Scholars from the United States, Japan and Singapore will be at the University March 27-29 for an interdisciplinary conference focusing on the dynamic relationship between two prominent performance genres that helped shape medieval Japan.

Titled “Translations and Transformations: the Heike Monogatari in Nô,” the conference will bring together a diverse group of scholars and performers to explore intertextual complexities among works of verbal and performance art that have come to be emblematic of Japan’s medieval period, including episodes from the country’s epic war tale, the Tale of the Heike (Heike Monogatari).

“This conference pulls together scholars from a variety of disciplines, ranging from literature to music, theater, history and anthropology,” said conference organizer Elizabeth Oyler, Ph.D., assistant professor of Japanese language and literature in Arts & Sciences. “It promises to provide a unique window on the dynamic interactions between culture and performing arts in medieval Japan.”

The program will include eight sessions of scholarly presentations and translations of the nô plays. There will also be two keynote speeches — the first by Haruo Nishino, director of the Institute of Nogaku Studies at Hôsei University in Tokyo, and the second by prominent Japanese literature specialist and former WUSTL faculty member J. Thomas Rimer, now at the University of Pittsburgh. All sessions will be held in McMillan Café in McMillan Hall.

Yasuko Arai, a licensed transmitter of the Heike biwa tradition, will perform a recitation of episodes from the Tale of the Heike to the accompaniment of the biwa lute at 9 p.m.

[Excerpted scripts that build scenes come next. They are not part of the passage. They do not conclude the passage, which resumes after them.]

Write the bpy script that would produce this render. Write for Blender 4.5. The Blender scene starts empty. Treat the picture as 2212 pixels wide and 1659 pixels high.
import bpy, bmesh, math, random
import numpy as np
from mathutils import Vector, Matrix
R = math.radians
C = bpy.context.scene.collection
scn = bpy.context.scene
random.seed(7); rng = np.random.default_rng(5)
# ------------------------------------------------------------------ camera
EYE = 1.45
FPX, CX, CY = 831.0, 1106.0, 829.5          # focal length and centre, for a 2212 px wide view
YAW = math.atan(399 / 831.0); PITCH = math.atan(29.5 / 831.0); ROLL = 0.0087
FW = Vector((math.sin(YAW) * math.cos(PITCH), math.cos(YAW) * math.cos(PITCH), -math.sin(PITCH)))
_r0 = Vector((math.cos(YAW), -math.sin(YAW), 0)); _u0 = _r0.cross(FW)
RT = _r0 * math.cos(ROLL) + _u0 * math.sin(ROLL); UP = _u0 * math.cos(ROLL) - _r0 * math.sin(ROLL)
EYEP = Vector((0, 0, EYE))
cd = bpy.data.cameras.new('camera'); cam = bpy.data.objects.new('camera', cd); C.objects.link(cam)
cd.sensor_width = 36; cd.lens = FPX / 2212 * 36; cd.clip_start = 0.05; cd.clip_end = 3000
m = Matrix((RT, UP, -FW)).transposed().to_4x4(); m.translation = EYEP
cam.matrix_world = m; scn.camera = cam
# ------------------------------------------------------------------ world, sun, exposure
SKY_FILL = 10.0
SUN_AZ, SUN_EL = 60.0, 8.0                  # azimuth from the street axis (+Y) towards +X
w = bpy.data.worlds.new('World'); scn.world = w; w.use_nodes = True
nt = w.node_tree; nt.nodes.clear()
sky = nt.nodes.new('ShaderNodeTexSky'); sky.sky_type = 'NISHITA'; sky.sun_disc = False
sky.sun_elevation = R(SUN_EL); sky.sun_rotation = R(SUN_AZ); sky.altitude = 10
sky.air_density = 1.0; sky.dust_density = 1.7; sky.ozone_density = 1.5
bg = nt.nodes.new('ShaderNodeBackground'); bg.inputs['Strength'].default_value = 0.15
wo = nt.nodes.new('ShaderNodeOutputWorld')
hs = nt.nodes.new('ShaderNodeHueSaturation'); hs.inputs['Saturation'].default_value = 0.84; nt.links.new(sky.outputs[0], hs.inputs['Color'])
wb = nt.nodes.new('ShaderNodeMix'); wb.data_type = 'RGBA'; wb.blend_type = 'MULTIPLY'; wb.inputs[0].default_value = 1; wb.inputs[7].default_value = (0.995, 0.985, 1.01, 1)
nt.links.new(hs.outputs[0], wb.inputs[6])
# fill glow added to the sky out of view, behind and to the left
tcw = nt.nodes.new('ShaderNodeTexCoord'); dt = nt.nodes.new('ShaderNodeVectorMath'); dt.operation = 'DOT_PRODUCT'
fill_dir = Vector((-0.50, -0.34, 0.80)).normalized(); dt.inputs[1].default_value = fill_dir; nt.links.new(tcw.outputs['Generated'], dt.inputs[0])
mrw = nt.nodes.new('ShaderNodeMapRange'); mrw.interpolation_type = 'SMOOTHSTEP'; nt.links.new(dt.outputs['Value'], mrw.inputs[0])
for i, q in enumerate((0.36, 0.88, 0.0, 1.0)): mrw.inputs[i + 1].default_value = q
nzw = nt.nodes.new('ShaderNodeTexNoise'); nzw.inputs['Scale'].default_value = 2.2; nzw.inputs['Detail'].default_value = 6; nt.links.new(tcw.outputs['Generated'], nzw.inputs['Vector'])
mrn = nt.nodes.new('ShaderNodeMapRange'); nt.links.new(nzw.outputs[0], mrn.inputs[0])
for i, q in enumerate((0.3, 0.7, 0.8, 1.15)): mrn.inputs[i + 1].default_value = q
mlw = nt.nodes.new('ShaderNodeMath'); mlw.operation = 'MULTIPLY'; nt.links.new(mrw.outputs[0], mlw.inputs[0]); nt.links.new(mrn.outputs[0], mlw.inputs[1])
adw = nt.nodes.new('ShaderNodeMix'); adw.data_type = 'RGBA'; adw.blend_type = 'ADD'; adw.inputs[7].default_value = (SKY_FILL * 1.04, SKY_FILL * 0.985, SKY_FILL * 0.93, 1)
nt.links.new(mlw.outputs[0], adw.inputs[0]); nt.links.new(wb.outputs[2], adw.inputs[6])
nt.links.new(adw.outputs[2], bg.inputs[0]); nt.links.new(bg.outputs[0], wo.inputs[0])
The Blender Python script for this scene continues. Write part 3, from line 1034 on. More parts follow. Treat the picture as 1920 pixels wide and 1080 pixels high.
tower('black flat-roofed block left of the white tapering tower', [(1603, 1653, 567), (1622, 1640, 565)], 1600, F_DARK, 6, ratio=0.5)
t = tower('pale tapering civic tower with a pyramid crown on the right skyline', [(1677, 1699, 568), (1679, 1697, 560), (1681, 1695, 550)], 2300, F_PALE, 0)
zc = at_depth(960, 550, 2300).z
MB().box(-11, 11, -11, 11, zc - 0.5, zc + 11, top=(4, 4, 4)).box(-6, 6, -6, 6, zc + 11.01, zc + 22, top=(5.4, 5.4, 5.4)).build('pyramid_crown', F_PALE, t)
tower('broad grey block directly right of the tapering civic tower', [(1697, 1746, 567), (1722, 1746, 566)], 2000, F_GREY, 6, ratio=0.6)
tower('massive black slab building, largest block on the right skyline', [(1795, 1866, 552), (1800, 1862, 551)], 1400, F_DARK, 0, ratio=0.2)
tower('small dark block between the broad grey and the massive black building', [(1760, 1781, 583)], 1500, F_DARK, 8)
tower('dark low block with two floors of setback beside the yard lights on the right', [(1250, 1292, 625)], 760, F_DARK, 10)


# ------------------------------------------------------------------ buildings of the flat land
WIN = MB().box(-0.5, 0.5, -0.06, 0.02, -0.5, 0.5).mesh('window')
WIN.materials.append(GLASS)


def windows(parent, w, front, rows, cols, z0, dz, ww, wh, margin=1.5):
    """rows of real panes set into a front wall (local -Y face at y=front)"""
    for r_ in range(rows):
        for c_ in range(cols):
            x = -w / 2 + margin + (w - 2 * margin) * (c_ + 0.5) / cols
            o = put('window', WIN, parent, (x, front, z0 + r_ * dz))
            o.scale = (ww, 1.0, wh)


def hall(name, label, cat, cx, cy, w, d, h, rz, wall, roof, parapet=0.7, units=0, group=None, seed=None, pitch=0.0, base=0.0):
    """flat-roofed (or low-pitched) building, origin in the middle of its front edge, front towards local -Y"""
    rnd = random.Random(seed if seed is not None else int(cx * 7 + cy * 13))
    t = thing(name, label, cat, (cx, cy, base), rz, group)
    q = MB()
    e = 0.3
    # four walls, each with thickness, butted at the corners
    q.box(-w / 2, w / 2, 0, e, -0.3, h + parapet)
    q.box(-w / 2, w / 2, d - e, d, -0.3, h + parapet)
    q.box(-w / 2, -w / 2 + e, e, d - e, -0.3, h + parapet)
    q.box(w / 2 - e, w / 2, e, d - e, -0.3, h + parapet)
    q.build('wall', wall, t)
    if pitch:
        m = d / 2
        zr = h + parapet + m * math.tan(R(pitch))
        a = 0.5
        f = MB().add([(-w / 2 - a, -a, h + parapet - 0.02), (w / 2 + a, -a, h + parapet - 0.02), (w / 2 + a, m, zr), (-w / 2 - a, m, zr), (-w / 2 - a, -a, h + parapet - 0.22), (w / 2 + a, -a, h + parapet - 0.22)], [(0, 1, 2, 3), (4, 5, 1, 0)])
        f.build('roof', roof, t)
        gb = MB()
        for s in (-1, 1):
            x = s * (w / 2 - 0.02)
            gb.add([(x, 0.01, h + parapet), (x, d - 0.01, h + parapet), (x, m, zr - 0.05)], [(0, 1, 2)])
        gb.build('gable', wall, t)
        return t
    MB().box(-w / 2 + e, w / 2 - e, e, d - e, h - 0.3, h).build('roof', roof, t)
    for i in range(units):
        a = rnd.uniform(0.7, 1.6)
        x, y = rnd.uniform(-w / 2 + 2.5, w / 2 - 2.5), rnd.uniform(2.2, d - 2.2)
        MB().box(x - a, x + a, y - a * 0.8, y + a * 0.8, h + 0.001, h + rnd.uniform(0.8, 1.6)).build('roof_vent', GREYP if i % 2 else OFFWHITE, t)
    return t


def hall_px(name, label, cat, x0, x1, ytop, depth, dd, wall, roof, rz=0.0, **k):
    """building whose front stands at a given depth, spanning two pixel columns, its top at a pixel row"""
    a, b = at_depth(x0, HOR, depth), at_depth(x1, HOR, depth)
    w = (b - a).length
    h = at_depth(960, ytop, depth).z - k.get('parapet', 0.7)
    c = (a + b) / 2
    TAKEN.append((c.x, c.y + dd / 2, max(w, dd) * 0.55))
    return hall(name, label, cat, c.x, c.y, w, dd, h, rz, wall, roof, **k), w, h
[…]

March 27 in Brown Hall, Room 100.

The conference is sponsored by the Japan Foundation, the Visiting East Asian Professionals program in Arts & Sciences and the Northeast Asia Council of the Association for Asian Studies/U.S. Japan Friendship Commission. Additional support is provided by the Department of Asian and Near Eastern Languages and Literatures, the Program in International and Area Studies and The Center for the Humanities, all in Arts & Sciences.